━━━━━ Supplied data

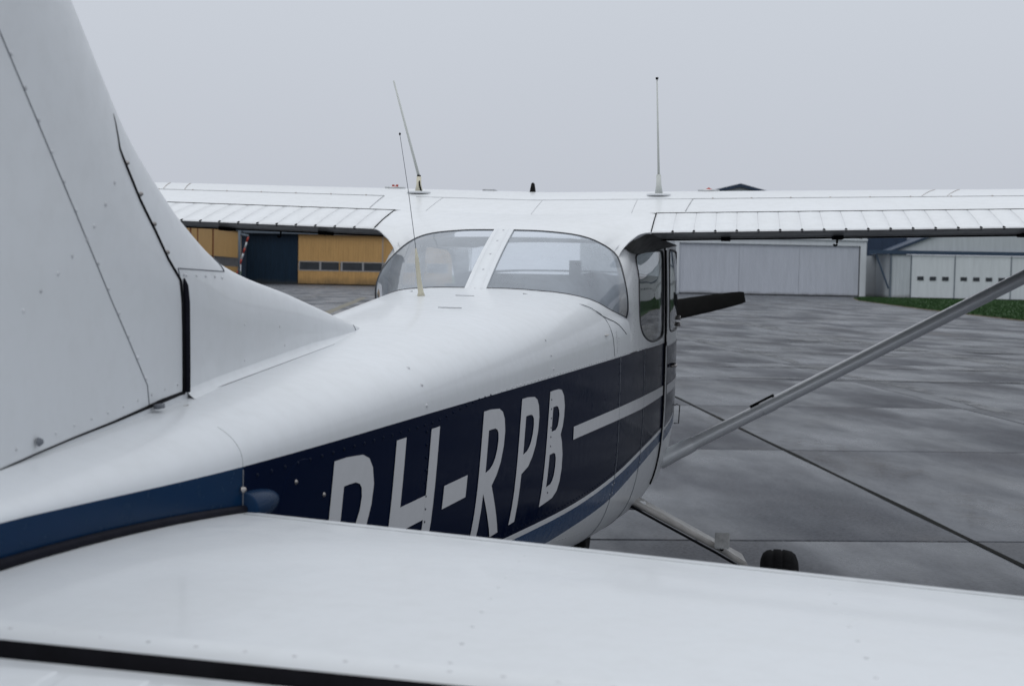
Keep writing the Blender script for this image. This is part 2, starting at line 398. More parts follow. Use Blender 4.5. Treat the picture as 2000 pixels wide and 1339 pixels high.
n = noise(nt, 9, 6, .7); r = ramp(nt, n.outputs[0], ((.3, (.030, .024, .019)), (.7, (.085, .070, .058)))); nt.links.new(r.outputs[0], b.inputs['Base Color'])
n2 = noise(nt, 4.5, 8, .8); a = ramp(nt, n2.outputs[0], ((.50, (0, 0, 0)), (.74, (.5, .5, .5)))); nt.links.new(a.outputs[0], b.inputs['Alpha'])
for k, (x, y, rx, ry) in enumerate(((1.98, 11.7, .45, .9), (1.62, 12.9, .35, .8), (2.6, 9.6, .5, .8), (.9, 14.6, .4, .9), (6.0, 24, 1.4, 1.6))):
    p = Vector((x, y, 0))-ORI; lx, ly = p.dot(U), p.dot(V); mb = MB(); ring = []
    for j in range(22):
        q = 2*pi*j/22; f_ = .75+.5*rd_.random(); ring.append((lx+rx*f_*cos(q), ly+ry*f_*sin(q), .021+.0004*k))
    mb.add(ring, [tuple(range(22))]); mb.obj('brown_stain', bm_, apron, False)
# far apron around the slab field (same concrete, joints in the material)
B0, B1, C0, C1 = -75*LU, 60*LU, -40*LV, 45*LV
def quad(x0, y0, x1, y1, z): return [(x0, y0, z), (x1, y0, z), (x1, y1, z), (x0, y1, z)]
fa = MB()
for q in ((B0, C0, B1, V0*LV), (B0, V1*LV, B1, C1), (B0, V0*LV, U0*LU, V1*LV), (U1*LU, V0*LV, B1, V1*LV)):
    fa.add(quad(*q, 0), [(0, 1, 2, 3)])
fa.obj('far_paving', FARC, apron, False)
# grass verge in front of the pale hangar, with a worn brown edge
def ribbon_poly(name, pts, z, mat):
    o = mesh(name, [(x, y, z) for x, y in pts], [tuple(range(len(pts)))], mat, smooth=False); return structure(o)
edge = [(14.6, 40), (14.2, 55), (13.9, 63.4), (13.2, 75), (12.6, 86.8), (12.2, 100), (11.8, 118.5), (12.6, 133), (14.9, 149.2)]
ribbon_poly('soil_edge', [(x-.28+random.uniform(-.1, .1), y) for x, y in edge]+[(70, 149.2), (70, 40)], .012, SOIL)
ribbon_poly('grass_verge', edge+[(70, 149.2), (70, 40)], .024, GRASS)
rng = random.Random(3); gb = MB()
def edge_x(y): return lin(y, [(b, a) for a, b in edge])
for k in range(26000):
    y = 149-90*rng.random()**.8
    x = edge_x(y)+34*rng.random()**1.4-.12
    if y > 146.4 and x > 17: continue
    h = rng.uniform(.05, .13); a = rng.uniform(0, pi); wd = rng.uniform(.03, .07)
    gb.add([(x-wd*cos(a), y-wd*sin(a), .02), (x+wd*cos(a), y+wd*sin(a), .02), (x+rng.uniform(-.05, .05), y+rng.uniform(-.05, .05), .02+h)], [(0, 1, 2)])
g = gb.obj('grass', GRASS, smooth=False); g['kind'] = 'stuff'; g['label'] = 'short green grass on the verge beside the apron in front of the pale hangar'; g['category'] = 'grass'
# worn yellow taxi line
yl = MB(); p0 = Vector((-12.4, 40.2, .004)); rows = [[], []]
for k in range(30):
    c = p0+V*(k*1.5); ww = .17+.05*random.random()
    rows[0].append(c-U*ww); rows[1].append(c+U*ww)
yl.grid(rows); structure(yl.obj('taxi_line', YLINE, None, False))

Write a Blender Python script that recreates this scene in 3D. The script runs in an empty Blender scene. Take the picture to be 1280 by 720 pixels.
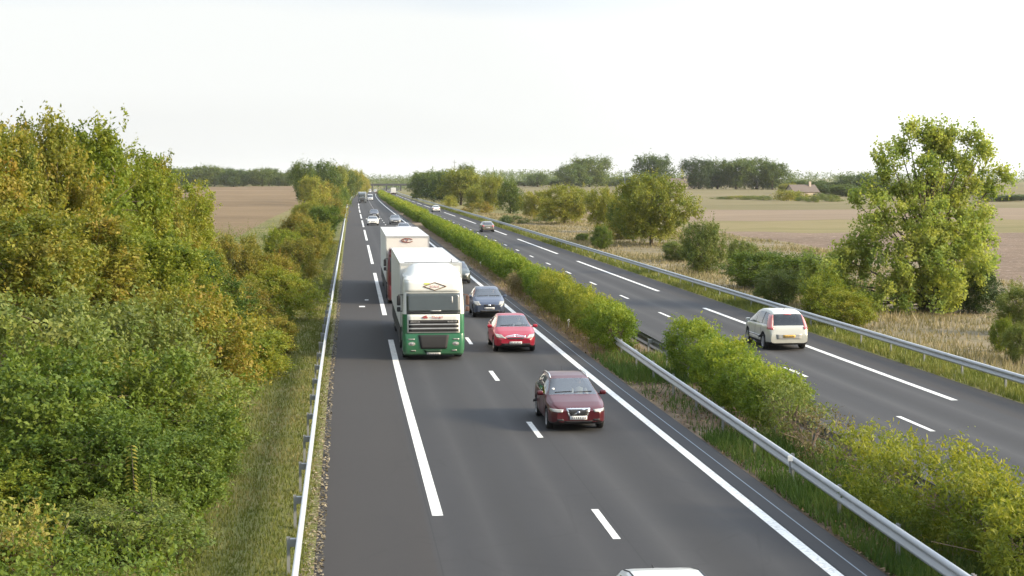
import bpy, bmesh, math, random
import numpy as np
from mathutils import Vector, Matrix
from mathutils.bvhtree import BVHTree
R = math.radians
scene = bpy.context.scene
col = scene.collection
rng = np.random.default_rng(7)
random.seed(7)

# ------------------------------------------------------------------ camera model
F_PX, CAM_H, VX, VY = 2045.0, 7.3, 431.0, 222.0
PITCH = math.atan2(138.0, F_PX)
YAW = math.atan2((640 - VX) * math.cos(PITCH), F_PX)
_fw = np.array([math.sin(YAW) * math.cos(PITCH), math.cos(YAW) * math.cos(PITCH), -math.sin(PITCH)])
_rt = np.array([math.cos(YAW), -math.sin(YAW), 0.0])
_up = np.cross(_rt, _fw)

def ray(px, py):
    return _fw * F_PX + _rt * (px - 640) + _up * (360 - py)

def at_dist(px, py, Y):
    d = ray(px, py); t = Y / d[1]
    return d[0] * t, CAM_H + d[2] * t

# ------------------------------------------------------------------ road alignment and terrain
def sstep(t):
    t = np.clip(t, 0, 1)
    return t * t * (3 - 2 * t)

def off(y):
    y = np.asarray(y, float)
    return 0.0042 * np.maximum(y - 60, 0) + 1.4e-5 * np.maximum(y - 350, 0) ** 2

def zroad(y):
    y = np.asarray(y, float)
    z = -1.15e-4 * np.maximum(y - 250, 0) ** 1.5
    z = np.maximum(z, -6.6)
    return z * (1 - sstep((y - 1900) / 700))

def terrain(x, y):
    x = np.asarray(x, float); y = np.asarray(y, float)
    u = x - off(np.minimum(y, 2200))
    zr = zroad(y)
    tl = 1.4 * sstep((y - 200) / 900)
    tr = 1.5 * sstep((y - 300) / 600)
    bl = sstep((-u - 3) / (10 + y * 0.02)); br = sstep((u - 24) / (14 + y * 0.02))
    bump = 0.12 * np.sin(x * 0.31 + 1.3) * np.sin(y * 0.17) + 0.25 * np.sin(x * 0.047) * np.sin(y * 0.031 + 2)
    z = zr + (tl - zr) * bl + (tr - zr) * br
    return z + bump * np.maximum(bl, br) - 0.0

# ------------------------------------------------------------------ object helpers
def tag(o, label=None, cat=None, group=None, kind=None):
    if label: o['label'] = label
    if cat: o['category'] = cat
    if group: o['group'] = group
    if kind: o['kind'] = kind
    return o

def empty(name, loc=(0, 0, 0), rz=0.0):
    o = bpy.data.objects.new(name, None); o.empty_display_size = 0.2
    o.location = loc; o.rotation_euler = (0, 0, rz)
    col.objects.link(o)
    return o

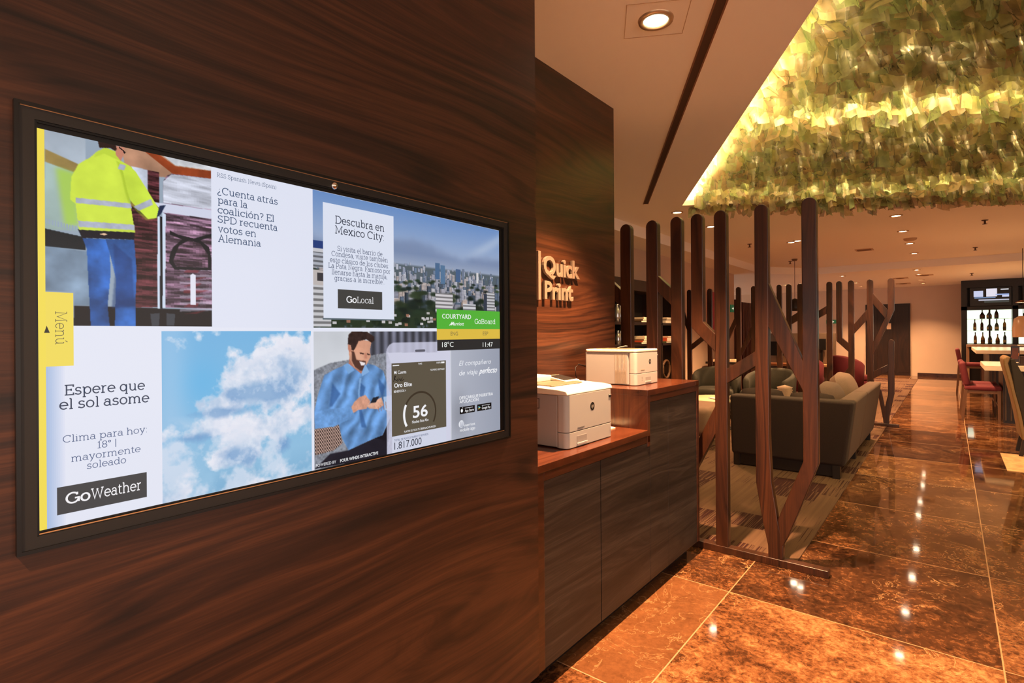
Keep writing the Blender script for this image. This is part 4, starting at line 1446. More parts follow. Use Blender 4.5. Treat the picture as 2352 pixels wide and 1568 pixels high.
mb.box(-1.44, XF - 0.001, YS + 0.035, 3.83, CU - 0.075, CU - 0.035, EDGEWOOD)
mb.box(-1.44, XF - 0.001, YS, YS + 0.035, CL - 0.075, CL - 0.035, EDGEWOOD)
mb.box(-1.44, XF - 0.001, 3.83, 3.87, 0.1, CU - 0.035, EDGEWOOD)
mb.build('front_frame', ct, bevel=0.0015)
mb = MB().box(-2.0, -1.445, 1.9, 3.84, 0.1, 0.13, DARKWOOD).box(-2.0, -1.44, 3.84, 3.868, 0.1, CU - 0.035, EDGEWOOD).box(-2.0, -1.44, 1.9, 1.93, 0.1, CL - 0.035, DARKWOOD)
mb.box(-1.9, -1.8, 1.93, 3.84, 0.13, CL - 0.05, DARKWOOD)
mb.build('carcass', ct)
MB().box(-1.98, -1.50, 1.92, 3.85, 0.0, 0.1, pbr('kick_board', (22, 14, 11), 0.5)).build('toe_kick', ct)
for y0, y1, z1 in ((1.957, 2.459, CL - 0.077), (2.466, 2.968, CL - 0.077), (2.9705, 3.053, CL - 0.077), (3.0565, 3.326, CU - 0.077), (3.3285, 3.828, CU - 0.077)):
    if y0 == 2.9705:
        continue
    if y0 == 2.466:
        y1 = 3.0535
    MB().box(-1.432, XF - 0.004, y0, y1, 0.1, z1, DOORWOOD).build('door', ct, bevel=0.0012)

# ---------------------------------------------------------------- printers
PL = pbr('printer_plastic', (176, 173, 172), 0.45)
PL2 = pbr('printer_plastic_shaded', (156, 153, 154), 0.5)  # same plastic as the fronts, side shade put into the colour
PDARK = pbr('printer_tray_grey', (98, 84, 68), 0.5)
PBLK = pbr('printer_black', (26, 25, 26), 0.35)
PGAP = pbr('printer_gap', (60, 54, 50), 0.7)

def hp_logo(parent, x, y, z, r, rz=0):
    mb = MB()
    M = Matrix.Translation((x, y, z)) @ Matrix.Rotation(PI / 2, 4, 'Y')
    mb.lathe([(0.0001, 0.0006), (r, 0.0006), (r, 0.0)], PBLK, 28, M=M, smooth=False)
    v, f = font_mesh('hp', 0.0, shear=0.3)
    lo, hi = min(p[0] for p in v), max(p[0] for p in v)
    b, t_ = min(p[1] for p in v), max(p[1] for p in v)
    k = 1.15 * r / (hi - lo)
    mb.add([(x + 0.0012, y + (p[0] - (lo + hi) / 2) * k, z + (p[1] - (b + t_) / 2) * k * 1.15) for p in v], f, pbr('logo_silver', (196, 190, 182), 0.35))
    return mb.build('emblem', parent, label='round black emblem')

def printer_large():
    y0, y1, xf, xb, zb = 2.262, 2.728, -1.487, -1.985, CL
    h = 0.30
    t = thing('large_printer', 'larger white laser printer with a tilted control panel on the lower worktop', 'printer', ((xf + xb) / 2, (y0 + y1) / 2, zb))
    mb = MB()
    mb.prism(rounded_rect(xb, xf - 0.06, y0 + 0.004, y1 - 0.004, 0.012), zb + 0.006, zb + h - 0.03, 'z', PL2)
    for a in (xb + 0.05, xf - 0.1):
        for b in (y0 + 0.05, y1 - 0.05):
            mb.cyl((a, b), 0.016, zb, zb + 0.006, PBLK, 12)
    mb.build('body', t, bevel=0.003)
    mb = MB()
    mb.prism(rounded_rect(xf - 0.075, xf, y0, y1, 0.028, 8), zb + 0.085, zb + h - 0.028, 'z', PL, True)
    mb.build('front_door', t, bevel=0.002)
    mb = MB()
    mb.prism(rounded_rect(xf - 0.075, xf, y0, y1, 0.028, 8), zb + 0.004, zb + 0.082, 'z', PL, True)
    tr = mb.build('paper_tray', t, bevel=0.002)
    MB().box(xf - 0.004, xf + 0.0012, y0 + 0.09, y0 + 0.185, zb + 0.022, zb + 0.058, pbr('handle_recess', (150, 146, 146), 0.4)).build('pull_recess', tr)
    MB().box(xf - 0.002, xf + 0.006, y0 + 0.088, y0 + 0.187, zb + 0.014, zb + 0.022, PL).build('pull_lip', tr)
    # top cover slopes up to the back
    mb = MB()
    prof = [(xf + 0.002, zb + h - 0.028), (xf - 0.006, zb + h - 0.006), (xf - 0.05, zb + h), (xf - 0.22, zb + h + 0.008), (xf - 0.24, zb + h - 0.012), (xb + 0.03, zb + h + 0.010), (xb, zb + h + 0.010), (xb, zb + h - 0.03)]
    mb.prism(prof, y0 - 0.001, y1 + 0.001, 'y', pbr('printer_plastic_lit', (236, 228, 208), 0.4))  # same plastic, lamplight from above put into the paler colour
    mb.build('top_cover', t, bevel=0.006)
    MB().prism([(xf - 0.13, zb + h + 0.006), (xf - 0.14, zb + h + 0.012), (xf - 0.40, zb + h + 0.014), (xf - 0.40, zb + h + 0.004)], y0 + 0.06, y1 - 0.10, 'y', PDARK).build('output_tray', t, bevel=0.004)
    MB().prism([(xf - 0.30, zb + h + 0.012), (xf - 0.30, zb + h + 0.045), (xf - 0.50, zb + h + 0.05), (xf - 0.50, zb + h + 0.012)], y0 + 0.04, y1 - 0.17, 'y', pbr('printer_plastic_lit', (236, 228, 208), 0.4)).build('paper_bridge', t, bevel=0.005)
    M = Matrix.Translation((xf - 0.27, y1 - 0.11, zb + h + 0.02)) @ Matrix.Rotation(0.16, 4, 'Y')
    MB().box(-0.075, 0.075, -0.07, 0.075, -0.008, 0.008, pbr('printer_plastic_lit', (236, 228, 208), 0.4), M).build('control_panel', t, bevel=0.004)
    pn = MB().box(-0.06, 0.058, -0.06, 0.06, 0.008, 0.011, PBLK, M)
    pn.build('touch_screen', t, bevel=0.001, label='dark touch screen')
    hp_logo(t, xf, y0 + 0.245, zb + 0.195, 0.022)
    mb = MB()
    mb.box(xf - 0.002, xf + 0.0008, y1 - 0.045, y1 - 0.016, zb + 0.225, zb + 0.243, PGAP).box(xf, xf + 0.003, y1 - 0.043, y1 - 0.018, zb + 0.238, zb + 0.241, PL)
    mb.box(xf - 0.002, xf + 0.0008, y0 + 0.095, y0 + 0.165, zb + 0.099, zb + 0.1005, PGAP)
    mb.box(xf - 0.002, xf + 0.0008, y0 + 0.095, y0 + 0.150, zb + 0.094, zb + 0.0953, PGAP)
    for dz in (0.055, 0.045, 0.035):
        mb.box(xf - 0.002, xf + 0.001, y1 - 0.032, y1 - 0.024, zb + dz, zb + dz + 0.004, PL2)
    mb.build('front_markings', t)
    mb = MB()
    a0, a1 = xf - 0.245, xf - 0.175
    for z0 in (0.195, 0.245):
        mb.box(a0, a1, y0 + 0.002, y0 + 0.006, zb + z0, zb + z0 + 0.003, PGAP)
    for xx in (a0, a1 - 0.003, (a0 + a1) / 2 - 0.01):
        mb.box(xx, xx + 0.003, y0 + 0.002, y0 + 0.006, zb + 0.195, zb + 0.248, PGAP)
    mb.box(a0 + 0.02, a1 - 0.02, y0 + 0.002, y0 + 0.006, zb + 0.215, zb + 0.23, PL2)
    mb.build('side_mark', t)
    MB().box(xb + 0.02, xf - 0.3, y0 - 0.012, y0 + 0.002, zb, zb + 0.02, PBLK).build('cable_clip', t)
printer_large()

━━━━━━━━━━

Which lines in the listing above hold the word "picture"? Show each of them.

Keep writing the Blender script for this image. This is part 2, starting at line 398. More parts follow. Use Blender 4.5. Treat the picture as 2000 pixels wide and 1339 pixels high.
Write a Blender Python script that recreates this scene in 3D. The script runs in an empty Blender scene. Take the picture to be 1280 by 720 pixels.
Keep writing the Blender script for this image. This is part 4, starting at line 1446. More parts follow. Use Blender 4.5. Treat the picture as 2352 pixels wide and 1568 pixels high.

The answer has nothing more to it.